**WHAT THE TASK ASKS**:
Repeat all of the records verbatim.

— start DATA SECTION —

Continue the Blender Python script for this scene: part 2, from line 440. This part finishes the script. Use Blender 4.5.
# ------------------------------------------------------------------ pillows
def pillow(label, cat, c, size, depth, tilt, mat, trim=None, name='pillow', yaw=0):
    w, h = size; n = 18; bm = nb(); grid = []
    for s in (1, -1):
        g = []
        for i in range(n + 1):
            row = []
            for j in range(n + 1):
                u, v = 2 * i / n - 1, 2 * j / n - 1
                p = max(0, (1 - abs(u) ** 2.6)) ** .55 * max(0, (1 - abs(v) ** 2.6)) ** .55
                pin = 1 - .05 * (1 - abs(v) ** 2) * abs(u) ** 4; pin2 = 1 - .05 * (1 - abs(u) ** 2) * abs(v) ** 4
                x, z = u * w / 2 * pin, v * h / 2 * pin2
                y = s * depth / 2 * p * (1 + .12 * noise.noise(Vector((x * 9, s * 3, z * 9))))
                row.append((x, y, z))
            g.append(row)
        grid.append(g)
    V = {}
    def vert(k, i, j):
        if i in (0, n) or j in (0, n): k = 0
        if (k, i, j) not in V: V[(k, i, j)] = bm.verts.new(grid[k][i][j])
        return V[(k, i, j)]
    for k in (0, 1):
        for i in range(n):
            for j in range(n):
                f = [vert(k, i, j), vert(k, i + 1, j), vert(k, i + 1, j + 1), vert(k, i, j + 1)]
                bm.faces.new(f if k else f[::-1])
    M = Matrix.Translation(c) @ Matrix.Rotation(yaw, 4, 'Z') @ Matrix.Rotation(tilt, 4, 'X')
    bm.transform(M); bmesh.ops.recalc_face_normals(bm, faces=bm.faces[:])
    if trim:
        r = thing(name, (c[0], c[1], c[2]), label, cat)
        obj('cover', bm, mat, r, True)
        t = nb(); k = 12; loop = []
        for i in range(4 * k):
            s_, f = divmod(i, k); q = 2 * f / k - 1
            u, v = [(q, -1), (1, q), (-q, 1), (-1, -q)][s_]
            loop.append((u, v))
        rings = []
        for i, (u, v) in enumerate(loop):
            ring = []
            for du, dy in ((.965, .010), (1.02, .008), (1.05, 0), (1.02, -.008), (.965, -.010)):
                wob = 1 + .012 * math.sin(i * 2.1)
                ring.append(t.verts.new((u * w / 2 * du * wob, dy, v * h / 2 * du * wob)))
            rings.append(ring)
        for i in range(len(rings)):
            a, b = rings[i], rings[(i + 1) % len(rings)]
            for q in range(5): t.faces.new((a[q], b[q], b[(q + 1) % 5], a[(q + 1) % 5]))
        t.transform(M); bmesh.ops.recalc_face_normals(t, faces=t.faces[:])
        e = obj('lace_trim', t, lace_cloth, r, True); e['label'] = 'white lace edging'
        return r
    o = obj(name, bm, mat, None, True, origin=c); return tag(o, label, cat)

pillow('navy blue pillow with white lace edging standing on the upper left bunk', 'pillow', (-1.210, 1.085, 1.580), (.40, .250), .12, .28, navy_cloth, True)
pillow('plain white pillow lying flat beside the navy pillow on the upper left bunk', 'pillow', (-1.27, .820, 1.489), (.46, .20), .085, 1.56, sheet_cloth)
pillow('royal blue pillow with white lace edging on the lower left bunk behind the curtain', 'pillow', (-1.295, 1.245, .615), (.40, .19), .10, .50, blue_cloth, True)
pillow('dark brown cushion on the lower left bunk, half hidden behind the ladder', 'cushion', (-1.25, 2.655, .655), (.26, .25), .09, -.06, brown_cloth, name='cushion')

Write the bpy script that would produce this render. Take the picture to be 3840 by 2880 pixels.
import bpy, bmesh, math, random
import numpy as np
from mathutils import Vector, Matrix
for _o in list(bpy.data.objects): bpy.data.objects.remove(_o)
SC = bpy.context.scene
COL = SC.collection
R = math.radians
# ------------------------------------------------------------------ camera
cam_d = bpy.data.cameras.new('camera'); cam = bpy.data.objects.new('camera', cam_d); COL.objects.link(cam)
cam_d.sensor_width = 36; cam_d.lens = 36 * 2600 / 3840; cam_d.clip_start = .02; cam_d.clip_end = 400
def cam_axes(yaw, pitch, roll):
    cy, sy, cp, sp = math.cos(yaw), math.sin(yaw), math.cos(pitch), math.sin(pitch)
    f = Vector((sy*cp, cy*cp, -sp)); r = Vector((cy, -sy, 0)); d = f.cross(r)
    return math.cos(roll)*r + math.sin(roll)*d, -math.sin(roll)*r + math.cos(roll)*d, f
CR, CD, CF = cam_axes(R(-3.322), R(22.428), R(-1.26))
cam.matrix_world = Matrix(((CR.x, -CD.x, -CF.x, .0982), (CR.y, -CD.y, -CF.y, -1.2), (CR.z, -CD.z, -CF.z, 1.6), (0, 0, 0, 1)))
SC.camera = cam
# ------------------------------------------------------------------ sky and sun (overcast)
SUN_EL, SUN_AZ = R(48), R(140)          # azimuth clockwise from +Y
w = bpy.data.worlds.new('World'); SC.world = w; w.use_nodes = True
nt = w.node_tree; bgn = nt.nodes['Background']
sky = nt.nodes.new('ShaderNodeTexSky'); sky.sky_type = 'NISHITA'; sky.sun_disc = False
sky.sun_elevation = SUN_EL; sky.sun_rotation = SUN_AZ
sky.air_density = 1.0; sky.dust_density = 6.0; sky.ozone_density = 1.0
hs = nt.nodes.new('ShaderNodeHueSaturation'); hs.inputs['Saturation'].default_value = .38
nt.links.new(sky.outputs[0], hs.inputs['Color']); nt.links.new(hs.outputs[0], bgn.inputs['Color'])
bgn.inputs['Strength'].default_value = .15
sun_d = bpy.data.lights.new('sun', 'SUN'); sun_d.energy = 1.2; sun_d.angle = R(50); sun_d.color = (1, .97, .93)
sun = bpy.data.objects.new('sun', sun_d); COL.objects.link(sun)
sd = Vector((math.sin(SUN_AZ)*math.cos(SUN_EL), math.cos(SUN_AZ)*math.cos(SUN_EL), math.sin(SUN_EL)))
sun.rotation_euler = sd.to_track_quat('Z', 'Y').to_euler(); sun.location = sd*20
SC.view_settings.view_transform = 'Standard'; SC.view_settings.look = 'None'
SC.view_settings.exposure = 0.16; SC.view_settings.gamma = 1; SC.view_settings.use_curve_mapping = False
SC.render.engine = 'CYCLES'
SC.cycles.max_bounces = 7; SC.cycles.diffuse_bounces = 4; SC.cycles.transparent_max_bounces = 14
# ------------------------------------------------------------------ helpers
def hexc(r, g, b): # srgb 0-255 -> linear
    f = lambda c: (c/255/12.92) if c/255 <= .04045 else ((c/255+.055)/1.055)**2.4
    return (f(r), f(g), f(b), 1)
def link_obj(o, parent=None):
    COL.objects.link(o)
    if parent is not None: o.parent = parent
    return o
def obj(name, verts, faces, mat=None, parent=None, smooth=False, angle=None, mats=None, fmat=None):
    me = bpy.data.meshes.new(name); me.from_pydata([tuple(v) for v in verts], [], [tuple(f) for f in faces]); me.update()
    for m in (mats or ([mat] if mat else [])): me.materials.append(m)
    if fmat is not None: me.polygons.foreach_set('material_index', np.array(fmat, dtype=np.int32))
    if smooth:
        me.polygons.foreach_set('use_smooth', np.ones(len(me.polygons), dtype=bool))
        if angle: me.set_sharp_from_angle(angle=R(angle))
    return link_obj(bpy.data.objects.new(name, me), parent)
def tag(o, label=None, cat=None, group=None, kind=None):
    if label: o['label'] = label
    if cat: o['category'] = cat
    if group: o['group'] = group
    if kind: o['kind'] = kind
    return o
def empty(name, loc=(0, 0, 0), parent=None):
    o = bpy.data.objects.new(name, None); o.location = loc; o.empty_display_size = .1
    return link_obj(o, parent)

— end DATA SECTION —

**THE REPLY**:
Continue the Blender Python script for this scene: part 2, from line 440. This part finishes the script. Use Blender 4.5.
# ------------------------------------------------------------------ pillows
def pillow(label, cat, c, size, depth, tilt, mat, trim=None, name='pillow', yaw=0):
    w, h = size; n = 18; bm = nb(); grid = []
    for s in (1, -1):
        g = []
        for i in range(n + 1):
            row = []
            for j in range(n + 1):
                u, v = 2 * i / n - 1, 2 * j / n - 1
                p = max(0, (1 - abs(u) ** 2.6)) ** .55 * max(0, (1 - abs(v) ** 2.6)) ** .55
                pin = 1 - .05 * (1 - abs(v) ** 2) * abs(u) ** 4; pin2 = 1 - .05 * (1 - abs(u) ** 2) * abs(v) ** 4
                x, z = u * w / 2 * pin, v * h / 2 * pin2
                y = s * depth / 2 * p * (1 + .12 * noise.noise(Vector((x * 9, s * 3, z * 9))))
                row.append((x, y, z))
            g.append(row)
        grid.append(g)
    V = {}
    def vert(k, i, j):
        if i in (0, n) or j in (0, n): k = 0
        if (k, i, j) not in V: V[(k, i, j)] = bm.verts.new(grid[k][i][j])
        return V[(k, i, j)]
    for k in (0, 1):
        for i in range(n):
            for j in range(n):
                f = [vert(k, i, j), vert(k, i + 1, j), vert(k, i + 1, j + 1), vert(k, i, j + 1)]
                bm.faces.new(f if k else f[::-1])
    M = Matrix.Translation(c) @ Matrix.Rotation(yaw, 4, 'Z') @ Matrix.Rotation(tilt, 4, 'X')
    bm.transform(M); bmesh.ops.recalc_face_normals(bm, faces=bm.faces[:])
    if trim:
        r = thing(name, (c[0], c[1], c[2]), label, cat)
        obj('cover', bm, mat, r, True)
        t = nb(); k = 12; loop = []
        for i in range(4 * k):
            s_, f = divmod(i, k); q = 2 * f / k - 1
            u, v = [(q, -1), (1, q), (-q, 1), (-1, -q)][s_]
            loop.append((u, v))
        rings = []
        for i, (u, v) in enumerate(loop):
            ring = []
            for du, dy in ((.965, .010), (1.02, .008), (1.05, 0), (1.02, -.008), (.965, -.010)):
                wob = 1 + .012 * math.sin(i * 2.1)
                ring.append(t.verts.new((u * w / 2 * du * wob, dy, v * h / 2 * du * wob)))
            rings.append(ring)
        for i in range(len(rings)):
            a, b = rings[i], rings[(i + 1) % len(rings)]
            for q in range(5): t.faces.new((a[q], b[q], b[(q + 1) % 5], a[(q + 1) % 5]))
        t.transform(M); bmesh.ops.recalc_face_normals(t, faces=t.faces[:])
        e = obj('lace_trim', t, lace_cloth, r, True); e['label'] = 'white lace edging'
        return r
    o = obj(name, bm, mat, None, True, origin=c); return tag(o, label, cat)

pillow('navy blue pillow with white lace edging standing on the upper left bunk', 'pillow', (-1.210, 1.085, 1.580), (.40, .250), .12, .28, navy_cloth, True)
pillow('plain white pillow lying flat beside the navy pillow on the upper left bunk', 'pillow', (-1.27, .820, 1.489), (.46, .20), .085, 1.56, sheet_cloth)
pillow('royal blue pillow with white lace edging on the lower left bunk behind the curtain', 'pillow', (-1.295, 1.245, .615), (.40, .19), .10, .50, blue_cloth, True)
pillow('dark brown cushion on the lower left bunk, half hidden behind the ladder', 'cushion', (-1.25, 2.655, .655), (.26, .25), .09, -.06, brown_cloth, name='cushion')

Write the bpy script that would produce this render. Take the picture to be 3840 by 2880 pixels.
import bpy, bmesh, math, random
import numpy as np
from mathutils import Vector, Matrix
for _o in list(bpy.data.objects): bpy.data.objects.remove(_o)
SC = bpy.context.scene
COL = SC.collection
R = math.radians
# ------------------------------------------------------------------ camera
cam_d = bpy.data.cameras.new('camera'); cam = bpy.data.objects.new('camera', cam_d); COL.objects.link(cam)
cam_d.sensor_width = 36; cam_d.lens = 36 * 2600 / 3840; cam_d.clip_start = .02; cam_d.clip_end = 400
def cam_axes(yaw, pitch, roll):
    cy, sy, cp, sp = math.cos(yaw), math.sin(yaw), math.cos(pitch), math.sin(pitch)
    f = Vector((sy*cp, cy*cp, -sp)); r = Vector((cy, -sy, 0)); d = f.cross(r)
    return math.cos(roll)*r + math.sin(roll)*d, -math.sin(roll)*r + math.cos(roll)*d, f
CR, CD, CF = cam_axes(R(-3.322), R(22.428), R(-1.26))
cam.matrix_world = Matrix(((CR.x, -CD.x, -CF.x, .0982), (CR.y, -CD.y, -CF.y, -1.2), (CR.z, -CD.z, -CF.z, 1.6), (0, 0, 0, 1)))
SC.camera = cam
# ------------------------------------------------------------------ sky and sun (overcast)
SUN_EL, SUN_AZ = R(48), R(140)          # azimuth clockwise from +Y
w = bpy.data.worlds.new('World'); SC.world = w; w.use_nodes = True
nt = w.node_tree; bgn = nt.nodes['Background']
sky = nt.nodes.new('ShaderNodeTexSky'); sky.sky_type = 'NISHITA'; sky.sun_disc = False
sky.sun_elevation = SUN_EL; sky.sun_rotation = SUN_AZ
sky.air_density = 1.0; sky.dust_density = 6.0; sky.ozone_density = 1.0
hs = nt.nodes.new('ShaderNodeHueSaturation'); hs.inputs['Saturation'].default_value = .38
nt.links.new(sky.outputs[0], hs.inputs['Color']); nt.links.new(hs.outputs[0], bgn.inputs['Color'])
bgn.inputs['Strength'].default_value = .15
sun_d = bpy.data.lights.new('sun', 'SUN'); sun_d.energy = 1.2; sun_d.angle = R(50); sun_d.color = (1, .97, .93)
sun = bpy.data.objects.new('sun', sun_d); COL.objects.link(sun)
sd = Vector((math.sin(SUN_AZ)*math.cos(SUN_EL), math.cos(SUN_AZ)*math.cos(SUN_EL), math.sin(SUN_EL)))
sun.rotation_euler = sd.to_track_quat('Z', 'Y').to_euler(); sun.location = sd*20
SC.view_settings.view_transform = 'Standard'; SC.view_settings.look = 'None'
SC.view_settings.exposure = 0.16; SC.view_settings.gamma = 1; SC.view_settings.use_curve_mapping = False
SC.render.engine = 'CYCLES'
SC.cycles.max_bounces = 7; SC.cycles.diffuse_bounces = 4; SC.cycles.transparent_max_bounces = 14
# ------------------------------------------------------------------ helpers
def hexc(r, g, b): # srgb 0-255 -> linear
    f = lambda c: (c/255/12.92) if c/255 <= .04045 else ((c/255+.055)/1.055)**2.4
    return (f(r), f(g), f(b), 1)
def link_obj(o, parent=None):
    COL.objects.link(o)
    if parent is not None: o.parent = parent
    return o
def obj(name, verts, faces, mat=None, parent=None, smooth=False, angle=None, mats=None, fmat=None):
    me = bpy.data.meshes.new(name); me.from_pydata([tuple(v) for v in verts], [], [tuple(f) for f in faces]); me.update()
    for m in (mats or ([mat] if mat else [])): me.materials.append(m)
    if fmat is not None: me.polygons.foreach_set('material_index', np.array(fmat, dtype=np.int32))
    if smooth:
        me.polygons.foreach_set('use_smooth', np.ones(len(me.polygons), dtype=bool))
        if angle: me.set_sharp_from_angle(angle=R(angle))
    return link_obj(bpy.data.objects.new(name, me), parent)
def tag(o, label=None, cat=None, group=None, kind=None):
    if label: o['label'] = label
    if cat: o['category'] = cat
    if group: o['group'] = group
    if kind: o['kind'] = kind
    return o
def empty(name, loc=(0, 0, 0), parent=None):
    o = bpy.data.objects.new(name, None); o.location = loc; o.empty_display_size = .1
    return link_obj(o, parent)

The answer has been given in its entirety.